Anyone who's been monitoring Flingcosound's releases to date (albums by Wrnlrd, Gore, and Cristal) would naturally expect Interbellum's Over All of Spain the Sky is Clear to perpetuate the skull-crushing style of its label predecessors. What a shock it is—and hardly an off-putting one—to discover that Interbellum is the diametric opposite of what's come before. Of course personnel and instrumentation details alone give the game away, considering that the album pairs Brendan Burke's piano and Fred Lonberg-Holm's cello in seven lyrical meditations (Burke adds noise textures and samples to the pieces also, such as brief flurries of street voices in “St. Bernard,” the voice of an elderly woman in “Moitessier Turns Back,” and the grind of a treated cello in the background of “6EQUJ5”). Though accompanying notes suggest that Interbellum is Burke's solo project, it's as much dependent on Lonberg-Holm's presence as it is Burke's.

Formally speaking, Over All of Spain the Sky is Clear is not so much classical chamber music on compositional grounds though it is so by instrument association (acoustic except for the occasional interjections of digital noise and gravelly voice murmurs); it's less rigidly structured, and the musicians allow inspiration to direct them too, resulting in stately music that feels simultaneously pre-planned and spontaneous (no matter how much it's actually the product of multiple sessions, overdubs, and edits).
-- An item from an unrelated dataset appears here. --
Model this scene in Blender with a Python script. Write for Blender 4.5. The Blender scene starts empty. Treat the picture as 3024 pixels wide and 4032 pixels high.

It's an interesting recording on purely temporal grounds too, with a quartet of four-minute pieces sharing space with two ten-minute settings and the album's obvious high point, the twenty-three-minute, time-suspending elegy “The Life and Death of Anne Zimmerman.” The six other settings are generally slow-moving and somber too, meditations that unhurriedly wend explorative, open-ended paths before fading from view, with the two musicians weaving elegiac, sometimes dissonant lines around one another. All praise to the Chicago-based recording engineer and musician (drummer and pianist) for issuing such a refreshing hour-long set, and for being smart enough to bring Lonberg-Holm aboard as his partner.